## WHAT YOU HAVE TO DO
Give an exact copy of every line, leaving images out.
Start of MATERIAL PROVIDED
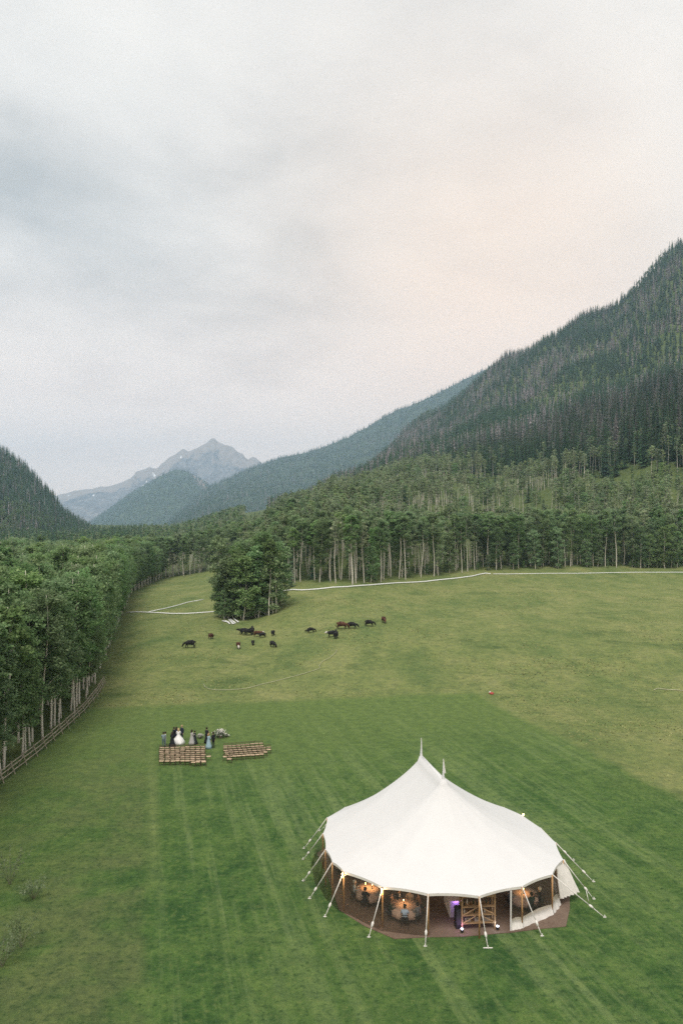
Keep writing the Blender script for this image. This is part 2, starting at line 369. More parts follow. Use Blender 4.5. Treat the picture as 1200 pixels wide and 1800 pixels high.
MV, _, MT = hill('mountain', '', [(110,950,6400),(140,934,6300),(160,918,6300),(190,896,6200),(230,866,6100),(255,852,6050),(280,838,6000),(300,829,6000),(312,826,6000),(325,829,6000),(345,839,6000),(365,852,6000),(380,864,6000),(420,890,6000),(500,930,6000)],
     [(100,4600),(500,4500)], -20, mid_m, 1.0, 0.16, 480., 31, 260, 110, lambda p, t: np.clip(1-np.abs(p-345-(1-t)*70)/(12+40*(1-t)), 0, 1)*np.clip((t-0.66)*6, 0, 1)*1.2)
rdg_m = hill_mat('ridge_forest_slope', ((0.028, 0.048, 0.028), (0.05, 0.075, 0.042), (0.085, 0.105, 0.06)), 0.008, 0.8, (0.30, 0.25, 0.22))
RV, _, RT = hill('hill', '', [(230,946,4620),(280,934,4760),(320,896,4900),(345,874,4984),(369,857,5040),(410,838,5180),(450,820,5320),(500,803,5460),(540,796,5460),(600,775,5460),(650,748,5390),(700,719,5320),(722,714,5250),(760,696,5180),(800,675,5110),(850,650,5040),(890,634,5040),(930,618,5040),(1000,590,5040),(1150,560,5040)],
     [(200,2700),(330,2600),(600,2900),(1200,3600)], 10, rdg_m, 1.05, 0.10, 420., 41, 340, 110, rg=0.015)
lft_m = hill_mat('left_slope_floor', ((0.03, 0.045, 0.025), (0.055, 0.07, 0.04), (0.10, 0.115, 0.06)), 0.012, 0.8)
HV, _, HT = hill('hill', '', [(-420,640,1750),(-200,700,1700),(-60,762,1650),(0,792,1600),(25,808,1560),(50,828,1520),(75,858,1470),(95,878,1430),(110,903,1400),(140,924,1340),(170,944,1290),(200,955,1250),(240,966,1200)],
     [(-420,780),(0,820),(240,1100)], 3, lft_m, 1.25, 0.07, 180., 51, 220, 80, rg=0.012)

# ------------------------------------------------------------------ haze
def build_haze():
    mb = MB(); mb.box((0, 5200, 690), (15000, 11400, 1420))
    m = bpy.data.materials.new('haze_air'); m.use_nodes = True; nt = m.node_tree; nt.nodes.clear()
    o = N(nt, 'ShaderNodeOutputMaterial'); pv = N(nt, 'ShaderNodeVolumePrincipled')
    pv.inputs['Color'].default_value = (0.54, 0.75, 0.97, 1); pv.inputs['Density'].default_value = 1.1e-4; pv.inputs['Anisotropy'].default_value = 0.1
    L(nt, pv.outputs[0], o.inputs['Volume'])
    tag(obj('haze', mb.me('haze', [m])), kind='stuff')
build_haze()

# ------------------------------------------------------------------ trees
def leaf_mat(name, c1, c2, c3, trans=0.25, rv=0.35):
    m, nt, b, o = new_mat(name); nt.nodes.remove(b)
    at_ = N(nt, 'ShaderNodeAttribute'); at_.attribute_name = 'lv'
    col = ramp(nt, at_.outputs['Fac'], [(0.0, c1), (0.55, c2), (1.0, c3)])
    oi = N(nt, 'ShaderNodeObjectInfo')
    hs = N(nt, 'ShaderNodeHueSaturation'); L(nt, col, hs.inputs['Color'])
    L(nt, math_n(nt, 'ADD', math_n(nt, 'MULTIPLY', oi.outputs['Random'], rv), 1-rv*0.5), hs.inputs['Value'])
    r2 = math_n(nt, 'FRACT', math_n(nt, 'MULTIPLY', oi.outputs['Random'], 37.7))
    L(nt, math_n(nt, 'ADD', math_n(nt, 'MULTIPLY', r2, 0.035), 0.485), hs.inputs['Hue'])
    r3 = math_n(nt, 'FRACT', math_n(nt, 'MULTIPLY', oi.outputs['Random'], 91.3))
    L(nt, math_n(nt, 'ADD', math_n(nt, 'MULTIPLY', r3, 0.3), 0.8), hs.inputs['Saturation'])
    d = N(nt, 'ShaderNodeBsdfDiffuse'); t = N(nt, 'ShaderNodeBsdfTranslucent'); mx = N(nt, 'ShaderNodeMixShader')
    L(nt, hs.outputs[0], d.inputs[0]); L(nt, hs.outputs[0], t.inputs[0]); mx.inputs[0].default_value = trans
    L(nt, d.outputs[0], mx.inputs[1]); L(nt, t.outputs[0], mx.inputs[2]); L(nt, mx.outputs[0], o.inputs[0])
    return m
def bark_mat():
    m, nt, b, o = new_mat('aspen_bark')
    tc = N(nt, 'ShaderNodeTexCoord'); v = tc.outputs['Object']
    k = noise(nt, vmap(nt, v, (2.2, 2.2, 5.0)), 1.6, 4, 0.6); s = noise(nt, v, 0.35, 2)
    col = mixc(nt, smooth(nt, k, 0.63, 0.72), (0.62, 0.58, 0.50), (0.06, 0.055, 0.05))
    col = mixc(nt, math_n(nt, 'MULTIPLY', smooth(nt, s, 0.4, 0.7), 0.5), col, (0.30, 0.28, 0.22))
    L(nt, col, b.inputs['Base Color']); b.inputs['Roughness'].default_value = 0.85
    return m
BARK = bark_mat()
DBARK = M('spruce_bark', (0.09, 0.07, 0.055), 0.3, 3, 0.9)
LEAF = leaf_mat('aspen_leaves', (0.135, 0.22, 0.09), (0.215, 0.325, 0.137), (0.33, 0.42, 0.215), 0.5, 0.5)
LEAFB = leaf_mat('bench_aspen_leaves', (0.17, 0.25, 0.115), (0.26, 0.345, 0.17), (0.38, 0.43, 0.26), 0.5, 0.4)
LEAFG = leaf_mat('sparse_aspen_leaves', (0.20, 0.27, 0.14), (0.30, 0.37, 0.20), (0.44, 0.47, 0.30), 0.45, 0.3)
NEED = leaf_mat('spruce_needles', (0.025, 0.062, 0.032), (0.050, 0.108, 0.054), (0.098, 0.168, 0.085), 0.25, 0.6)
NEEDG = leaf_mat('dead_spruce_twigs', (0.15, 0.135, 0.135), (0.245, 0.218, 0.215), (0.36, 0.325, 0.32), 0.1, 0.45)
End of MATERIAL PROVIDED
## SOLUTION TO THE PROBLEM
Keep writing the Blender script for this image. This is part 2, starting at line 369. More parts follow. Use Blender 4.5. Treat the picture as 1200 pixels wide and 1800 pixels high.
MV, _, MT = hill('mountain', '', [(110,950,6400),(140,934,6300),(160,918,6300),(190,896,6200),(230,866,6100),(255,852,6050),(280,838,6000),(300,829,6000),(312,826,6000),(325,829,6000),(345,839,6000),(365,852,6000),(380,864,6000),(420,890,6000),(500,930,6000)],
     [(100,4600),(500,4500)], -20, mid_m, 1.0, 0.16, 480., 31, 260, 110, lambda p, t: np.clip(1-np.abs(p-345-(1-t)*70)/(12+40*(1-t)), 0, 1)*np.clip((t-0.66)*6, 0, 1)*1.2)
rdg_m = hill_mat('ridge_forest_slope', ((0.028, 0.048, 0.028), (0.05, 0.075, 0.042), (0.085, 0.105, 0.06)), 0.008, 0.8, (0.30, 0.25, 0.22))
RV, _, RT = hill('hill', '', [(230,946,4620),(280,934,4760),(320,896,4900),(345,874,4984),(369,857,5040),(410,838,5180),(450,820,5320),(500,803,5460),(540,796,5460),(600,775,5460),(650,748,5390),(700,719,5320),(722,714,5250),(760,696,5180),(800,675,5110),(850,650,5040),(890,634,5040),(930,618,5040),(1000,590,5040),(1150,560,5040)],
     [(200,2700),(330,2600),(600,2900),(1200,3600)], 10, rdg_m, 1.05, 0.10, 420., 41, 340, 110, rg=0.015)
lft_m = hill_mat('left_slope_floor', ((0.03, 0.045, 0.025), (0.055, 0.07, 0.04), (0.10, 0.115, 0.06)), 0.012, 0.8)
HV, _, HT = hill('hill', '', [(-420,640,1750),(-200,700,1700),(-60,762,1650),(0,792,1600),(25,808,1560),(50,828,1520),(75,858,1470),(95,878,1430),(110,903,1400),(140,924,1340),(170,944,1290),(200,955,1250),(240,966,1200)],
     [(-420,780),(0,820),(240,1100)], 3, lft_m, 1.25, 0.07, 180., 51, 220, 80, rg=0.012)

# ------------------------------------------------------------------ haze
def build_haze():
    mb = MB(); mb.box((0, 5200, 690), (15000, 11400, 1420))
    m = bpy.data.materials.new('haze_air'); m.use_nodes = True; nt = m.node_tree; nt.nodes.clear()
    o = N(nt, 'ShaderNodeOutputMaterial'); pv = N(nt, 'ShaderNodeVolumePrincipled')
    pv.inputs['Color'].default_value = (0.54, 0.75, 0.97, 1); pv.inputs['Density'].default_value = 1.1e-4; pv.inputs['Anisotropy'].default_value = 0.1
    L(nt, pv.outputs[0], o.inputs['Volume'])
    tag(obj('haze', mb.me('haze', [m])), kind='stuff')
build_haze()

# ------------------------------------------------------------------ trees
def leaf_mat(name, c1, c2, c3, trans=0.25, rv=0.35):
    m, nt, b, o = new_mat(name); nt.nodes.remove(b)
    at_ = N(nt, 'ShaderNodeAttribute'); at_.attribute_name = 'lv'
    col = ramp(nt, at_.outputs['Fac'], [(0.0, c1), (0.55, c2), (1.0, c3)])
    oi = N(nt, 'ShaderNodeObjectInfo')
    hs = N(nt, 'ShaderNodeHueSaturation'); L(nt, col, hs.inputs['Color'])
    L(nt, math_n(nt, 'ADD', math_n(nt, 'MULTIPLY', oi.outputs['Random'], rv), 1-rv*0.5), hs.inputs['Value'])
    r2 = math_n(nt, 'FRACT', math_n(nt, 'MULTIPLY', oi.outputs['Random'], 37.7))
    L(nt, math_n(nt, 'ADD', math_n(nt, 'MULTIPLY', r2, 0.035), 0.485), hs.inputs['Hue'])
    r3 = math_n(nt, 'FRACT', math_n(nt, 'MULTIPLY', oi.outputs['Random'], 91.3))
    L(nt, math_n(nt, 'ADD', math_n(nt, 'MULTIPLY', r3, 0.3), 0.8), hs.inputs['Saturation'])
    d = N(nt, 'ShaderNodeBsdfDiffuse'); t = N(nt, 'ShaderNodeBsdfTranslucent'); mx = N(nt, 'ShaderNodeMixShader')
    L(nt, hs.outputs[0], d.inputs[0]); L(nt, hs.outputs[0], t.inputs[0]); mx.inputs[0].default_value = trans
    L(nt, d.outputs[0], mx.inputs[1]); L(nt, t.outputs[0], mx.inputs[2]); L(nt, mx.outputs[0], o.inputs[0])
    return m
def bark_mat():
    m, nt, b, o = new_mat('aspen_bark')
    tc = N(nt, 'ShaderNodeTexCoord'); v = tc.outputs['Object']
    k = noise(nt, vmap(nt, v, (2.2, 2.2, 5.0)), 1.6, 4, 0.6); s = noise(nt, v, 0.35, 2)
    col = mixc(nt, smooth(nt, k, 0.63, 0.72), (0.62, 0.58, 0.50), (0.06, 0.055, 0.05))
    col = mixc(nt, math_n(nt, 'MULTIPLY', smooth(nt, s, 0.4, 0.7), 0.5), col, (0.30, 0.28, 0.22))
    L(nt, col, b.inputs['Base Color']); b.inputs['Roughness'].default_value = 0.85
    return m
BARK = bark_mat()
DBARK = M('spruce_bark', (0.09, 0.07, 0.055), 0.3, 3, 0.9)
LEAF = leaf_mat('aspen_leaves', (0.135, 0.22, 0.09), (0.215, 0.325, 0.137), (0.33, 0.42, 0.215), 0.5, 0.5)
LEAFB = leaf_mat('bench_aspen_leaves', (0.17, 0.25, 0.115), (0.26, 0.345, 0.17), (0.38, 0.43, 0.26), 0.5, 0.4)
LEAFG = leaf_mat('sparse_aspen_leaves', (0.20, 0.27, 0.14), (0.30, 0.37, 0.20), (0.44, 0.47, 0.30), 0.45, 0.3)
NEED = leaf_mat('spruce_needles', (0.025, 0.062, 0.032), (0.050, 0.108, 0.054), (0.098, 0.168, 0.085), 0.25, 0.6)
NEEDG = leaf_mat('dead_spruce_twigs', (0.15, 0.135, 0.135), (0.245, 0.218, 0.215), (0.36, 0.325, 0.32), 0.1, 0.45)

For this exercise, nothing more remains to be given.